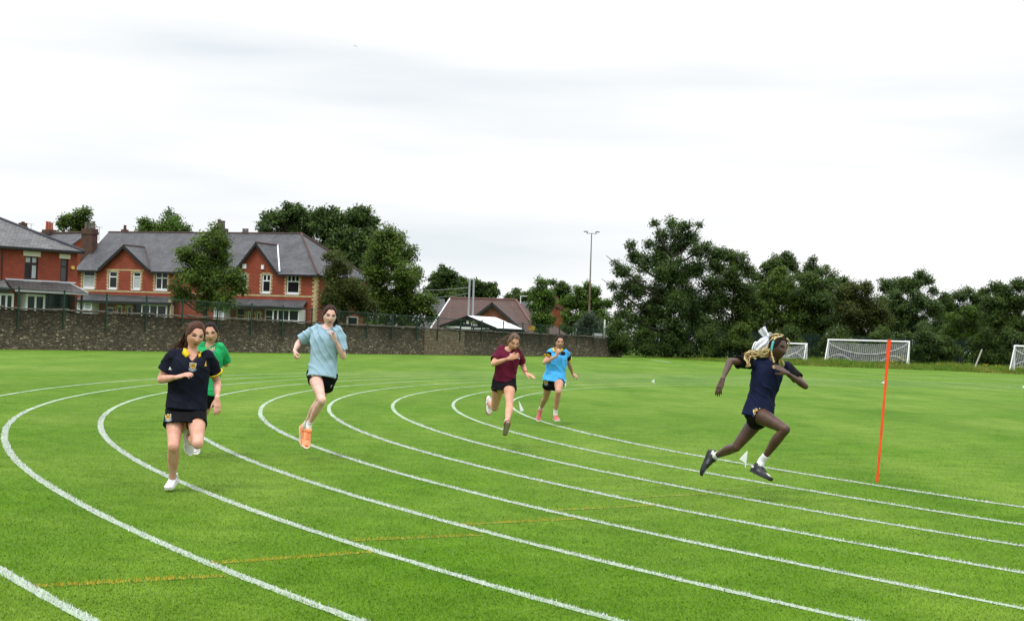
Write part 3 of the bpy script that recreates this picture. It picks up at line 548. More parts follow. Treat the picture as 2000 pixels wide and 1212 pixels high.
# chimneys of the row
uc0, _ = TF.hit(163, 470, 1.6); uc1, _ = TF.hit(191, 470, 1.6); chimney(T1, TF, uc0-.05, uc1-.36, 1.4, 2.0, 5.8, 8.3, 3, SOOT, mat('grey_pot', (.12, .10, .09), .9), ph=.5)
uc0, _ = TF.hit(424, 450, HD); chimney(T2, TF, uc0, uc0+.62, 3.2, 4.1, 7.6, 8.55, 3, mat('old_chimney', (.09, .075, .06), .9), mat('grey_pot', (.12, .10, .09), .9), ph=.65)
uc0, _ = TF.hit(237, 450, HD+1); chimney(T1, TF, uc0, uc0+.35, 4.6, 5.0, 7.0, 8.5, 1, SOOT, SOOT, ph=.3)
uc0, _ = TF.hit(471, 450, HD+1); chimney(T2, TF, uc0, uc0+.55, 4.5, 5.0, 7.0, 8.35, 2, SOOT, mat('grey_pot', (.12, .10, .09), .9), ph=.35)
# small aerials
for px, py, py2, D in ((194, 444, 462, 107), (61, 438, 455, 122)):
    a = at(px, py, D); c = at(px-1, py2+8, D); o = MB().tube([c, a], .025, 5).tube([a+np.array([-.35, 0, .05]), a+np.array([.25, 0, 0])], .02, 4).obj('tv_aerial', mat('aerial_metal', (.3, .3, .32), .4, metal=.5))
    tag(o, 'thin tv aerial rising beside the ' + ('dark left chimney of the terrace' if px > 100 else 'red chimney pots behind the left house'), 'aerial')
# --- left house in the foreground -------------------------------------------------------
A2 = at(0, 478, 84.0); B2 = at(151.5, 489, 87.3)
LF = Fr(A2[:2], (B2-A2)[:2]); LLn = np.hypot(*(B2-A2)[:2]); lud = tuple(LF.u[:2]); lvd = tuple(LF.v[:2])
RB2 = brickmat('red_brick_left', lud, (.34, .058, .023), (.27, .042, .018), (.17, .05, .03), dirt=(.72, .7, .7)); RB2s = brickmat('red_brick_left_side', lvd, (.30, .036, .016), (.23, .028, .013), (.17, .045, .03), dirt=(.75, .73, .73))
ORB = brickmat('orange_brick_left', lud, (.40, .085, .028), (.33, .065, .022), (.2, .07, .04), dirt=(.8, .78, .78))
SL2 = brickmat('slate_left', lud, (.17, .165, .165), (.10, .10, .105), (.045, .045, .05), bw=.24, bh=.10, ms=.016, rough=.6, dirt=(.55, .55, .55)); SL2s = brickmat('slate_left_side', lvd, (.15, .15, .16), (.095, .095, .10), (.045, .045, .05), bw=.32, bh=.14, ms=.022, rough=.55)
H2 = empty('corner_house', 'red brick house at the far left with cream lintels and a hipped slate roof', 'house')
def R2(x0, x1, y0, y1, v=0): return rect(LF, x0*.1815, x1*.1815, 400+y0*.1815, 400+y1*.1815, v)
E2 = 5.66; D2 = 9; ud_ = R2(45, 50, 0, 10)[0]
w1 = R2(265, 410, 552, 806); w2 = R2(650, 733, 578, 830)
gw = R2(215, 425, 960, 1110); gw = (gw[0], gw[1], 1.0, gw[3]); gl2 = R2(-60, 100, 950, 1100); gl2 = (gl2[0], gl2[1], 1.0, gl2[3]); gd = R2(490, 830, 965, 1110); gd = (gd[0], gd[1], .2, gd[3])
b = MB(); wall_holes(b, LF, ud_, LLn, -.3, E2, [w1, w2, gd]); b.quad(LF.p(-9, D2, -.3), LF.p(LLn, D2, -.3), LF.p(LLn, D2, E2), LF.p(-9, D2, E2)); b.obj('front_wall', RB2, H2)
b = MB(); wall_holes(b, LF, -9, ud_-.002, -.3, E2, []); q_ = b.obj('neighbouring_front_wall', ORB, H2)
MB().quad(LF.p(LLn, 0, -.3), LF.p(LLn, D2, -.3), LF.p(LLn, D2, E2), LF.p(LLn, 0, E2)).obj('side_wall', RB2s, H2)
zr = E2+4.5*.50; oo = .3; zo = E2-.08
b = MB(); b.slab([LF.p(-9, -oo, zo), LF.p(LLn+oo, -oo, zo), LF.p(LLn-4.5, 4.5, zr), LF.p(-9, 4.5, zr)], .08); b.slab([LF.p(-9, 4.5, zr), LF.p(LLn-4.5, 4.5, zr), LF.p(LLn+oo, D2+oo, zo), LF.p(-9, D2+oo, zo)], .08); ro = b.obj('roof', SL2, H2)
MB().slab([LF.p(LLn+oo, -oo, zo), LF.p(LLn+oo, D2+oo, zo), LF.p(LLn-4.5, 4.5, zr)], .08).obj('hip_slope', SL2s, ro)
MB().tube([LF.p(LLn+oo, -oo, zo+.03), LF.p(LLn-4.5, 4.5, zr+.03)], .09, 6).tube([LF.p(LLn-4.5, 4.5, zr+.03), LF.p(-9, 4.5, zr+.03)], .09, 6).tube([LF.p(LLn+oo, D2+oo, zo+.03), LF.p(LLn-4.5, 4.5, zr+.03)], .08, 6).obj('hip_tiles', mat('dark_ridge', (.03, .032, .05), .6), ro)
MB().box(LF, -9, LLn+oo, -oo-.1, -oo, zo-.16, zo-.05).obj('gutter', BLK, H2)
MB().tube([LF.p(ud_, -.08, -.2), LF.p(ud_, -.08, E2-.2)], .05, 8).obj('downpipe', mat('downpipe_brown', (.05, .018, .02), .4), H2)
window(H2, LF, w1, (.5,), (.68,), m=MUL, cur=[(.5, 1, 0, .68), (0, .5, .68, 1), (.5, 1, .68, 1)], sill=False, v=.02); window(H2, LF, w2, (), (.66,), m=MUL, cur=[], pane=mat('grey_blind', (.075, .085, .09), .5), sill=False, v=.02)
for r in (R2(250, 437, 500, 553), R2(638, 757, 530, 579)): MB().box(LF, r[0], r[1], -.03, .06, r[2], r[3]).obj('lintel', LINT, H2)
for r in (R2(245, 437, 814, 853), R2(634, 760, 838, 869)): MB().box(LF, r[0], r[1], -.09, .08, r[2], r[3]).obj('window_sill', WHT, H2)
bay(H2, LF, gw, (.5,), (.3,), dict(fw=.13), .85, RB2); bay(H2, LF, gl2, (.5,), (.3,), dict(fw=.13), .7, ORB)
MB().quad(LF.p(gd[0], .9, .2), LF.p(gd[1], .9, .2), LF.p(gd[1], .9, gd[3]+.1), LF.p(gd[0], .9, gd[3]+.1)).obj('porch_recess', DK, H2)
for a, c in ((.12, .45), (.6, .92)):
    o = MB().box(LF, gd[0]+(gd[1]-gd[0])*a, gd[0]+(gd[1]-gd[0])*c, .55, .6, .9, gd[3]-.1).obj('porch_window', GLS, H2)
    MB().box(LF, gd[0]+(gd[1]-gd[0])*a, gd[0]+(gd[1]-gd[0])*c, .5, .548, .9, 1.0).box(LF, gd[0]+(gd[1]-gd[0])*a, gd[0]+(gd[1]-gd[0])*c, .5, .548, 1.75, 1.81).obj('porch_window_frame', mat('grey_frame', (.16, .2, .2), .5), o)
al = R2(758, 795, 655, 695); MB().tube([LF.p((al[0]+al[1])/2, -.14, (al[2]+al[3])/2), LF.p((al[0]+al[1])/2, .0, (al[2]+al[3])/2)], .11, 14).obj('alarm_box', mat('alarm_yellow', (.62, .42, .10), .5), H2)
PT = brickmat('porch_tiles', lud, (.042, .036, .036), (.028, .025, .026), (.10, .09, .09), bw=.3, bh=.16, ms=.02, rough=.6)
zt = R2(100, 800, 850, 850)[3]; 
zt1 = 3.62; porch(H2, LF, R2(90, 100, 0, 10)[0], LF.hit(172, 576, -1.45)[0], zt1, 3.02, 1.45, PT, (), mat('grey_fascia', (.34, .35, .35), .6), .55)
porch(H2, LF, -4, R2(78, 85, 0, 10)[0], zt1, 3.06, .9, SL2, (), BLK, 0)
pe = LF.hit(172, 576, -1.45)[0]; MB().tube([LF.p(pe+.01, -1.45, 3.05), LF.p(pe-.54, 0, zt1+.03)], .05, 6).obj('verge_trim', mat('grey_fascia', (.34, .35, .35), .6), H2)
MB().box(LF, pe-.35, pe-.25, -1.3, -1.2, 0, 2.9).box(LF, R2(470, 478, 0, 10)[0], R2(470, 478, 0, 10)[0]+.1, -1.3, -1.2, 0, 2.9).obj('porch_post', PORCHW, H2)
MB().slab([LF.p(R2(90, 100, 0, 10)[0], -.12, zt1+.0), LF.p(LLn-.05, -.12, zt1+.0), LF.p(LLn-.05, -.004, zt1+.08), LF.p(R2(90, 100, 0, 10)[0], -.004, zt1+.08)], .02).obj('lead_flashing', LEAD, H2)
cl, _ = LF.hit(42, 440, 6.5); zc_ = LF.hit(42, 434.5, 6.5)[1]; chimney(H2, LF, cl, cl+.36, 6.5, 6.9, 6.5, zc_, 1, SOOT, SOOT, ph=.08)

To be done
Please take the lines from the beginning of the data above through the line holding "dirt=(.8, .78, .78))" and transcribe them exactly, without any pictures.

Result of the task
Write part 3 of the bpy script that recreates this picture. It picks up at line 548. More parts follow. Treat the picture as 2000 pixels wide and 1212 pixels high.
# chimneys of the row
uc0, _ = TF.hit(163, 470, 1.6); uc1, _ = TF.hit(191, 470, 1.6); chimney(T1, TF, uc0-.05, uc1-.36, 1.4, 2.0, 5.8, 8.3, 3, SOOT, mat('grey_pot', (.12, .10, .09), .9), ph=.5)
uc0, _ = TF.hit(424, 450, HD); chimney(T2, TF, uc0, uc0+.62, 3.2, 4.1, 7.6, 8.55, 3, mat('old_chimney', (.09, .075, .06), .9), mat('grey_pot', (.12, .10, .09), .9), ph=.65)
uc0, _ = TF.hit(237, 450, HD+1); chimney(T1, TF, uc0, uc0+.35, 4.6, 5.0, 7.0, 8.5, 1, SOOT, SOOT, ph=.3)
uc0, _ = TF.hit(471, 450, HD+1); chimney(T2, TF, uc0, uc0+.55, 4.5, 5.0, 7.0, 8.35, 2, SOOT, mat('grey_pot', (.12, .10, .09), .9), ph=.35)
# small aerials
for px, py, py2, D in ((194, 444, 462, 107), (61, 438, 455, 122)):
    a = at(px, py, D); c = at(px-1, py2+8, D); o = MB().tube([c, a], .025, 5).tube([a+np.array([-.35, 0, .05]), a+np.array([.25, 0, 0])], .02, 4).obj('tv_aerial', mat('aerial_metal', (.3, .3, .32), .4, metal=.5))
    tag(o, 'thin tv aerial rising beside the ' + ('dark left chimney of the terrace' if px > 100 else 'red chimney pots behind the left house'), 'aerial')
# --- left house in the foreground -------------------------------------------------------
A2 = at(0, 478, 84.0); B2 = at(151.5, 489, 87.3)
LF = Fr(A2[:2], (B2-A2)[:2]); LLn = np.hypot(*(B2-A2)[:2]); lud = tuple(LF.u[:2]); lvd = tuple(LF.v[:2])
RB2 = brickmat('red_brick_left', lud, (.34, .058, .023), (.27, .042, .018), (.17, .05, .03), dirt=(.72, .7, .7)); RB2s = brickmat('red_brick_left_side', lvd, (.30, .036, .016), (.23, .028, .013), (.17, .045, .03), dirt=(.75, .73, .73))
ORB = brickmat('orange_brick_left', lud, (.40, .085, .028), (.33, .065, .022), (.2, .07, .04), dirt=(.8, .78, .78))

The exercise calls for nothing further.